>> begin DATA LINES

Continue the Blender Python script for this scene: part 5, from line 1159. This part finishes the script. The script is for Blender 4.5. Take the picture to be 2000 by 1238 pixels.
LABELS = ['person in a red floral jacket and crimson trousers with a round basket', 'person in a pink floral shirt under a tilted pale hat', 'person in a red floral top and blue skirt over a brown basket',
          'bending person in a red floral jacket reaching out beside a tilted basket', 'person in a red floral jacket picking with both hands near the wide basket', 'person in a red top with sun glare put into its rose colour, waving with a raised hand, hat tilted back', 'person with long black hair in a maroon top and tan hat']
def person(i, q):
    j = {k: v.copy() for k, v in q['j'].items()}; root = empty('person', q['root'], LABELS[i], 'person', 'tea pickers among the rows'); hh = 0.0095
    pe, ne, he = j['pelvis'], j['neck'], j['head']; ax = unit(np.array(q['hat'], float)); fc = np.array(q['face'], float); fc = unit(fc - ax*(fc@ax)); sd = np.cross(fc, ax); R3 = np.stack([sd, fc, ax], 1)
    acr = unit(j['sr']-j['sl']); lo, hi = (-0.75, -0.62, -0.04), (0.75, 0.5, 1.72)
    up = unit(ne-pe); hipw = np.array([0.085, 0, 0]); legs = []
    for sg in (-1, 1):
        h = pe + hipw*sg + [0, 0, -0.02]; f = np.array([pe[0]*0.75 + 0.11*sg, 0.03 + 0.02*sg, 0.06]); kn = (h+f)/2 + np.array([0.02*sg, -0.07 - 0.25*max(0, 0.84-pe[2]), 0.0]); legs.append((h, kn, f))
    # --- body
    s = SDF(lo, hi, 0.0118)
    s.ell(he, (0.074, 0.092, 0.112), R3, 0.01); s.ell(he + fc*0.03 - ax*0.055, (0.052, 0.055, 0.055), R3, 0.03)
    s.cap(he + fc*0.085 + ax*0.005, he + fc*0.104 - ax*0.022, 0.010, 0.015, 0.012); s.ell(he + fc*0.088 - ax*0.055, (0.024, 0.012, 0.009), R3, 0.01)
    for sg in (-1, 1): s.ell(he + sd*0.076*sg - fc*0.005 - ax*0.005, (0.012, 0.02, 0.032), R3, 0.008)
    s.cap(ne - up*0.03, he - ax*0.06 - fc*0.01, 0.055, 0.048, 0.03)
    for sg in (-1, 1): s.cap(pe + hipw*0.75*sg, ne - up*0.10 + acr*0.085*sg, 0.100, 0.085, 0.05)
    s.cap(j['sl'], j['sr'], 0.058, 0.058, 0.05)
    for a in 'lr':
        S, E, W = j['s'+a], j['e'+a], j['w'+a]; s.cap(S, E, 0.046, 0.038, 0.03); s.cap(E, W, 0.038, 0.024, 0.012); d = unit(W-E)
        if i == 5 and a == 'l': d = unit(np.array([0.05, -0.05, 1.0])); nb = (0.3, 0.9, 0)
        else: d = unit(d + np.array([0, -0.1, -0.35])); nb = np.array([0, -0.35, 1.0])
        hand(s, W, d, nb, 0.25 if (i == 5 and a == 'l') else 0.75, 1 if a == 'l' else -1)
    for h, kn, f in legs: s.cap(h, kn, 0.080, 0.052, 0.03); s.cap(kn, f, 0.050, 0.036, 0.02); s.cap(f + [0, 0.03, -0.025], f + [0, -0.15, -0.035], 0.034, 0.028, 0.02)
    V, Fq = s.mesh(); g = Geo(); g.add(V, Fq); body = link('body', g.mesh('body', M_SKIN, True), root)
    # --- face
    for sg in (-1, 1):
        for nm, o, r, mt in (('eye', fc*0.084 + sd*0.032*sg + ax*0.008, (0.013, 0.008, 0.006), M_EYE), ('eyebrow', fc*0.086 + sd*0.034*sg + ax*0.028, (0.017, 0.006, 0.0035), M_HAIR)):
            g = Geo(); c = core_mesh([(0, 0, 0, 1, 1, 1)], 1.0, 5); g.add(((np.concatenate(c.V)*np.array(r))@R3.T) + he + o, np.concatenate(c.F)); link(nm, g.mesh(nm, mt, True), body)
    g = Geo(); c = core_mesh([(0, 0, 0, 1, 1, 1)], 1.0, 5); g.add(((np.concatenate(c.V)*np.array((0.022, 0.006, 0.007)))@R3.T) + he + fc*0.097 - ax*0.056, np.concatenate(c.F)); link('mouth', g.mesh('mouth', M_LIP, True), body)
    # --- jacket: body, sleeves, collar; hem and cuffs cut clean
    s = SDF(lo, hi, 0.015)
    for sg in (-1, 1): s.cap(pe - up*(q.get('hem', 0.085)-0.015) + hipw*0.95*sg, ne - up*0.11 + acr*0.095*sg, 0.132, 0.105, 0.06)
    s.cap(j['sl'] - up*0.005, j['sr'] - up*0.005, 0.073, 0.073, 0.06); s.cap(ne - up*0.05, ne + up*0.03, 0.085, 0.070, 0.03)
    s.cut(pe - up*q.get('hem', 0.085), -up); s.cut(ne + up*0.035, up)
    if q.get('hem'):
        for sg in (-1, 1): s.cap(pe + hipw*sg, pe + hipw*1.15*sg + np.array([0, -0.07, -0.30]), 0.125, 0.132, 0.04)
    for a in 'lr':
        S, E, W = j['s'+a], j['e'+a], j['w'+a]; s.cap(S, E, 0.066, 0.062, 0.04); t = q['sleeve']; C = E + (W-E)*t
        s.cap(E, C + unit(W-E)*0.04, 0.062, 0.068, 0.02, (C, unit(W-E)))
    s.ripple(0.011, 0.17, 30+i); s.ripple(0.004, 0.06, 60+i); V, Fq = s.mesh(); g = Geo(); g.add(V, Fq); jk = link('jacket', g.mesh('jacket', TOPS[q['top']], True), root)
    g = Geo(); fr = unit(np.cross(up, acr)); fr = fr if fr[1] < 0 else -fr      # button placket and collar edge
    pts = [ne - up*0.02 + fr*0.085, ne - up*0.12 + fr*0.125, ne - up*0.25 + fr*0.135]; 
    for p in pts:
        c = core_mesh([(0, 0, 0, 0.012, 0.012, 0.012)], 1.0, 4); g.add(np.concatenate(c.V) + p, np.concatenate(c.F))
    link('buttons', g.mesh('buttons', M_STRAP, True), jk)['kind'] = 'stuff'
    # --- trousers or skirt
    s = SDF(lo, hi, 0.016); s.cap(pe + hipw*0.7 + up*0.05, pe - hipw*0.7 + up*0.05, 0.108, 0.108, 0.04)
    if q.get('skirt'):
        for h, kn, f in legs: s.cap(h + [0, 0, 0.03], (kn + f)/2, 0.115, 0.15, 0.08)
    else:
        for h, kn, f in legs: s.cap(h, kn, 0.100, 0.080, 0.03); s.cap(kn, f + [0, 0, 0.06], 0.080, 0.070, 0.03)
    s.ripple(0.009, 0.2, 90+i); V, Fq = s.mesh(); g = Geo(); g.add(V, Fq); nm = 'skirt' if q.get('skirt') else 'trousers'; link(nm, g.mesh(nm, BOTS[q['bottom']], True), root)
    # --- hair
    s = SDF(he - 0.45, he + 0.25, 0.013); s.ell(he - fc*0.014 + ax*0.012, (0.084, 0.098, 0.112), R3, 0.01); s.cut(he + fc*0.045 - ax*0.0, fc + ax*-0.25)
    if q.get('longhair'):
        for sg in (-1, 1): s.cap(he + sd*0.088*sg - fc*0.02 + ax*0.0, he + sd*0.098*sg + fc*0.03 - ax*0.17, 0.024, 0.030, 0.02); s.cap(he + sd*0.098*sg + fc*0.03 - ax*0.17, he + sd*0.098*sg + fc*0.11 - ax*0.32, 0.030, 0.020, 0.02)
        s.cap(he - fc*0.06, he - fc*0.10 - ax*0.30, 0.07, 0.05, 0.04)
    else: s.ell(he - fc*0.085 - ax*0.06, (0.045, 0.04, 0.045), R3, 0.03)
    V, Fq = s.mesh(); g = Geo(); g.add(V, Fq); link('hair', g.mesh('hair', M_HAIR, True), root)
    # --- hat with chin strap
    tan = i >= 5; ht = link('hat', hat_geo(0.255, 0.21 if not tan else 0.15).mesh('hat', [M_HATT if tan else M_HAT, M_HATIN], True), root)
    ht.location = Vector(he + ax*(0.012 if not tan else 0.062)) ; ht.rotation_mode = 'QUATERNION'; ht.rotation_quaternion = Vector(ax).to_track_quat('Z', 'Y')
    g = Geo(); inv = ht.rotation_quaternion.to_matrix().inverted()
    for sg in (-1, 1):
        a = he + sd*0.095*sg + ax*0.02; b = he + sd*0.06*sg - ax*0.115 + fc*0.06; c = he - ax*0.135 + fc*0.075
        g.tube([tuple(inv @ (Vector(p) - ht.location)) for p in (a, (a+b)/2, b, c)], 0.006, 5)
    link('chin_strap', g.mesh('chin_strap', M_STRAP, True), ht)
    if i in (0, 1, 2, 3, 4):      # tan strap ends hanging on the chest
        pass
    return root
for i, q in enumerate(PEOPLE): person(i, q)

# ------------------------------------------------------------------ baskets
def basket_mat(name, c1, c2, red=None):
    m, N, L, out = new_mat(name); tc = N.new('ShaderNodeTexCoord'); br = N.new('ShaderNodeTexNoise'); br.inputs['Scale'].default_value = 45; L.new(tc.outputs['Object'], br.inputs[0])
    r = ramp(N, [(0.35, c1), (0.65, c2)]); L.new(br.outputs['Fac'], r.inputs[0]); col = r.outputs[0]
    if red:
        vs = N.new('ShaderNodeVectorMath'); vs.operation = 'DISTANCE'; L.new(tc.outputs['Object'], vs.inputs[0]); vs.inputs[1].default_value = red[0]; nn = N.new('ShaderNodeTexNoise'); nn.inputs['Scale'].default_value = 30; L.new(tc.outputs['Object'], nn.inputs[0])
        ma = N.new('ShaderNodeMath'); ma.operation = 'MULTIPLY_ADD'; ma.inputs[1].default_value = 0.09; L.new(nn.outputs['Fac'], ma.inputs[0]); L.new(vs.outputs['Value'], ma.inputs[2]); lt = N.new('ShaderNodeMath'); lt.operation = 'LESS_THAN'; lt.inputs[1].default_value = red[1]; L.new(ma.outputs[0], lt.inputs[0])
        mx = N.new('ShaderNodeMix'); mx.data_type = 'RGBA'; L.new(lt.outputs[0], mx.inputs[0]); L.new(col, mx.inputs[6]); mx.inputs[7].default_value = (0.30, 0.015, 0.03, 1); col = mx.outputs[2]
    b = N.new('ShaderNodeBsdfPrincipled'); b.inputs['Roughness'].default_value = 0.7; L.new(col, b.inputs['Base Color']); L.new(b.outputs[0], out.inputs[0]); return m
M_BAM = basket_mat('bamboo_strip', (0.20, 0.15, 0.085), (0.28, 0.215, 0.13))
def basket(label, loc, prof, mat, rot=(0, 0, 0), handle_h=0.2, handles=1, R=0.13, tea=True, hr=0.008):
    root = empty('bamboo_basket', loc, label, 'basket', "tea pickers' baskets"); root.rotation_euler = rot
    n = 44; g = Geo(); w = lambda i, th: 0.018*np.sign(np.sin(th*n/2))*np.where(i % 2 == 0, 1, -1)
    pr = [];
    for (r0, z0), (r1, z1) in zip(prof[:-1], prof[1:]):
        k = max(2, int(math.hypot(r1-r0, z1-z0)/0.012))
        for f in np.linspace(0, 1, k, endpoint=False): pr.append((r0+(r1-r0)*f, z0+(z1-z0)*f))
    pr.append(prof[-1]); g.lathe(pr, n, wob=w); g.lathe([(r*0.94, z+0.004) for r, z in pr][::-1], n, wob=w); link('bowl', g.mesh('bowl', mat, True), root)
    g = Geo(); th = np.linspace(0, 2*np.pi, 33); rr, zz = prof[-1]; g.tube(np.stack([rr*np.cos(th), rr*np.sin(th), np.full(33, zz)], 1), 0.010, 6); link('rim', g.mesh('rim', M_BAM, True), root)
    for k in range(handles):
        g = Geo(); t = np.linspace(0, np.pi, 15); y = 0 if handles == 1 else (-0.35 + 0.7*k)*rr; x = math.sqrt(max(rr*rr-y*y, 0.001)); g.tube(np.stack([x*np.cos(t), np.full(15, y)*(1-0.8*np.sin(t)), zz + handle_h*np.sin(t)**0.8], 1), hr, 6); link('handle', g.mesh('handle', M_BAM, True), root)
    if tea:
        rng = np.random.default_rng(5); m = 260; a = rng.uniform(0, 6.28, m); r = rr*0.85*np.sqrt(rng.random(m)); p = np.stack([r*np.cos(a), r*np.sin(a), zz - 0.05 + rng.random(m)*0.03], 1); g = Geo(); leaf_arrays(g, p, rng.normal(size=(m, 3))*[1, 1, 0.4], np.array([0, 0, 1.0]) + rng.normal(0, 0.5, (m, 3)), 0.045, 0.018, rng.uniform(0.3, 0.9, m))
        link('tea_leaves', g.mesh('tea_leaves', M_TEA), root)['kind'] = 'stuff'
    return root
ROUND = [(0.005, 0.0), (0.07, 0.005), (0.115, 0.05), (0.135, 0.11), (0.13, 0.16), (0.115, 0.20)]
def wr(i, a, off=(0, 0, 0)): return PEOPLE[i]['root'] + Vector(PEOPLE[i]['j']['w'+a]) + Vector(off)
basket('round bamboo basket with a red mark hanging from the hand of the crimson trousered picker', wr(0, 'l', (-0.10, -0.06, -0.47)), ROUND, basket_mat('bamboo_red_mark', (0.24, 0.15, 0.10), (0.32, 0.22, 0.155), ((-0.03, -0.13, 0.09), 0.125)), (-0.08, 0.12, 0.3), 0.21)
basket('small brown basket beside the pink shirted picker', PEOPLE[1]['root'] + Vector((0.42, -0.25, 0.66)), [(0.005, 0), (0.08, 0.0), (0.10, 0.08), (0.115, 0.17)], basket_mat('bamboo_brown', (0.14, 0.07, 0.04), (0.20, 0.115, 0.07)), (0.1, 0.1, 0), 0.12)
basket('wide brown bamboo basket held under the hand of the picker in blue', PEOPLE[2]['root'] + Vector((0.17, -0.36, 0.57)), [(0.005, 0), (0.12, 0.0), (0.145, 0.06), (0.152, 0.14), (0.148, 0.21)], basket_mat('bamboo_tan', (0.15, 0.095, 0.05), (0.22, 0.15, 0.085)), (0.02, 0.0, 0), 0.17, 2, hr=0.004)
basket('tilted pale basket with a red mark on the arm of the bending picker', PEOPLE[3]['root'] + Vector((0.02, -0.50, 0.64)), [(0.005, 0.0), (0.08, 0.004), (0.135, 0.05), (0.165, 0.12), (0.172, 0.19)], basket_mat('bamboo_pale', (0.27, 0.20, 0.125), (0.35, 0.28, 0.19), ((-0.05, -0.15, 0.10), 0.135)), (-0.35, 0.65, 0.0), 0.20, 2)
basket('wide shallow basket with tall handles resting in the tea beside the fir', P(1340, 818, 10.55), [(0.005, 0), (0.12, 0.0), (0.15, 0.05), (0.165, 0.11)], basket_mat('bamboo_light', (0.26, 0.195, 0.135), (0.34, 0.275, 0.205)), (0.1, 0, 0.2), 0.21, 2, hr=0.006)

>> end DATA LINES

REQUIRED TASK >> Gather up the lines that contain the word "from".

COMPLETE OUTPUT >>
Continue the Blender Python script for this scene: part 5, from line 1159. This part finishes the script. The script is for Blender 4.5. Take the picture to be 2000 by 1238 pixels.
basket('round bamboo basket with a red mark hanging from the hand of the crimson trousered picker', wr(0, 'l', (-0.10, -0.06, -0.47)), ROUND, basket_mat('bamboo_red_mark', (0.24, 0.15, 0.10), (0.32, 0.22, 0.155), ((-0.03, -0.13, 0.09), 0.125)), (-0.08, 0.12, 0.3), 0.21)